A video display panel is seen outside Sotheby's in London in 2013. Russian art collector Alexander Ivanov claims the auction house is selling fakes, which Sotheby's strongly denies Reuters

A Russian billionaire has accused Sotheby's of featuring art in its catalogues that is "clearly fake".

Alexander Ivanov, whose collection of Fabergé eggs and other works is big enough to fill a museum he opened in the German city of Baden Baden, said he spotted two fakes in the catalogue for the Russian Works of Art sale in London in November.

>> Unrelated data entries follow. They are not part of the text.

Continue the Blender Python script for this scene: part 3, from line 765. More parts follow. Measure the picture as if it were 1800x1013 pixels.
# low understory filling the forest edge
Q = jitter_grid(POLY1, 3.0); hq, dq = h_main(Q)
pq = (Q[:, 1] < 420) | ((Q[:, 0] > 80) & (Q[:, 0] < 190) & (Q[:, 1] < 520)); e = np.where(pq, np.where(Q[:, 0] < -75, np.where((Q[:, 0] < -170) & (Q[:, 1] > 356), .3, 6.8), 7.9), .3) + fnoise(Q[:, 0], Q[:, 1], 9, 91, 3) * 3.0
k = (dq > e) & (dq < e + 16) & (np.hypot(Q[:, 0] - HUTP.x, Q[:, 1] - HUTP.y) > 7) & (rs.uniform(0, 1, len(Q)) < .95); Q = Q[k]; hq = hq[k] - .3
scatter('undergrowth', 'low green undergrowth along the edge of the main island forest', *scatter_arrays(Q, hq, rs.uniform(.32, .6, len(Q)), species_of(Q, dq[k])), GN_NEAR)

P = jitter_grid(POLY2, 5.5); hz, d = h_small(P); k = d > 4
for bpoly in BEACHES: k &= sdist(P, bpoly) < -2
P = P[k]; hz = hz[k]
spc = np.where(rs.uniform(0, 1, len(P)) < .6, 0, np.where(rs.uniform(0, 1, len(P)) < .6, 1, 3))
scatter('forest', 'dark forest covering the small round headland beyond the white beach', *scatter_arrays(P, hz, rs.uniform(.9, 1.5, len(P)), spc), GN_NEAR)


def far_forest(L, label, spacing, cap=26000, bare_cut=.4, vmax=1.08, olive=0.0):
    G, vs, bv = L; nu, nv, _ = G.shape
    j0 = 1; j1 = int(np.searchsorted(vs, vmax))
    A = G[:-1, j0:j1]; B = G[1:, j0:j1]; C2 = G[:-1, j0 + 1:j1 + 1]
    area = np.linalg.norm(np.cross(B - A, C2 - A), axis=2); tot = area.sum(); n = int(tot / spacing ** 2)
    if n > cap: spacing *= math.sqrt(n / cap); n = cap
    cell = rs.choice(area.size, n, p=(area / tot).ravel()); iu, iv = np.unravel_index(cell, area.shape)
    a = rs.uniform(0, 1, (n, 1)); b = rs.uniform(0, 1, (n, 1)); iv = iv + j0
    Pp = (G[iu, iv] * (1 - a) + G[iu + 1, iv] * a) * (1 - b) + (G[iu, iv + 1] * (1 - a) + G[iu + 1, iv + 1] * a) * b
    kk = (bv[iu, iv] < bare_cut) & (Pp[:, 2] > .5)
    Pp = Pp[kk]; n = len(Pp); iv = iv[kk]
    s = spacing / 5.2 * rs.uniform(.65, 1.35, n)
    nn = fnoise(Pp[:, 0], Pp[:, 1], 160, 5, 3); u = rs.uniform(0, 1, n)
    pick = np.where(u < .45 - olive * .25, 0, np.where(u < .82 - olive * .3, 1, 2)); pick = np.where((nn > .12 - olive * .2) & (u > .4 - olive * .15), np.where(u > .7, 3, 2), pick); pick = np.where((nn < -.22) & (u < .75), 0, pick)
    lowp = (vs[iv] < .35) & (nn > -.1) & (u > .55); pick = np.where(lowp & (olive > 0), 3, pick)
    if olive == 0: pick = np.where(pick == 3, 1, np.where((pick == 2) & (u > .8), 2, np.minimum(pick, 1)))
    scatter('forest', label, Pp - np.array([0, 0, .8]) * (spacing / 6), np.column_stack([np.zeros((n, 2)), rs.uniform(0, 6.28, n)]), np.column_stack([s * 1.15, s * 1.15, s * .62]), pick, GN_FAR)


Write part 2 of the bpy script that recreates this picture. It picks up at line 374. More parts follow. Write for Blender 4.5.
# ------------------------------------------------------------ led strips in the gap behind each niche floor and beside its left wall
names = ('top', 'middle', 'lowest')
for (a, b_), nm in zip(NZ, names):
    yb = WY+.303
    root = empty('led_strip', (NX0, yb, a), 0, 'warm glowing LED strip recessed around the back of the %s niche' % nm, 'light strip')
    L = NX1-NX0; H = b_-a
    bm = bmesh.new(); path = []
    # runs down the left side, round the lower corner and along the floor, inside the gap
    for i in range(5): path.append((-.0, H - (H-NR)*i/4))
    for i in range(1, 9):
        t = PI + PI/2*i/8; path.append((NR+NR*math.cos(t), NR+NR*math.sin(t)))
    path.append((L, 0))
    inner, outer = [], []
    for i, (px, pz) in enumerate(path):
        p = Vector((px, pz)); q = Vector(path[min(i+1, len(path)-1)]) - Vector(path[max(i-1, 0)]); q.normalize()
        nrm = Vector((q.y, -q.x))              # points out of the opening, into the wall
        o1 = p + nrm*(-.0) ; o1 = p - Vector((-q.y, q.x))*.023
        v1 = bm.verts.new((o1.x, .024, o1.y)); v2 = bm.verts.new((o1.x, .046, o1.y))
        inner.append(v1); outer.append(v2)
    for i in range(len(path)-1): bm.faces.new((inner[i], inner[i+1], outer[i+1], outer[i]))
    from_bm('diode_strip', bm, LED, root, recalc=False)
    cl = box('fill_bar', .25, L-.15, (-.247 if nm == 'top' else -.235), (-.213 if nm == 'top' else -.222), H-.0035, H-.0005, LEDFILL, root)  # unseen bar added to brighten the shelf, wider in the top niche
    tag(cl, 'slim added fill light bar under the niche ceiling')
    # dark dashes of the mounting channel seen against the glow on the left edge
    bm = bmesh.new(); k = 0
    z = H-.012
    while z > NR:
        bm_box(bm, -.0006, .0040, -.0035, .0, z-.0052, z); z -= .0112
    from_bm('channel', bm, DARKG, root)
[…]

They were later withdrawn from sale.

One item, worth £50,000, is no longer accessible on Sotheby's website, but a cached version of the web page describes it as a "Fabergé gem-set silver-gilt and enamel icon of the Yaroslavskaya Mother of God, Moscow, circa 1895". The other, by Konov, was estimated at £30,000 and was described as "a gem-set silver-gilt icon of Christ Pantocrator", The Times reported.

The House of Fabergé was a firm set up in St Petersburg in 1842 and is famous for its jewel-encrusted Fabergé eggs for the Russian Tsars and a range of other high quality jewellery items.

Ivanov said "honest mistakes" are understandable, but in an email to The Times, he wrote: "The problem is that at Sotheby's the fakes are listed as the top lots and are published on the auction catalogue's cover, including this most recent (Russian art auction). This raises the question of the competence of (their) experts."

The auction house said Ivanov's claims are unfounded and pointed out that he was barred from bidding at Sotheby's because of a previous dispute.

"Sotheby's always undertakes due diligence before offering works of art for sale, and relies on a wealth of expertise to authenticate works. It is because of this that Sotheby's were able to identify anomalies with the two icons mentioned by Mr Ivanov and withdrew them ahead of the sale," a spokeswoman said.

It is the second dispute within a couple of weeks over its sale items. A manuscript of Beethoven's Allegretto in B Minor failed to sell after its authenticity was disputed by Professor Barry Cooper of Manchester University.

Sotheby's had to reimburse the buyer of a portrait purportedly by the Dutch Old Master Frans sold for $10m in 2011, after tests showed that the painting contained modern materials.

The auction house said this week it has set up a scientific research department to stop fake works slipping through the net.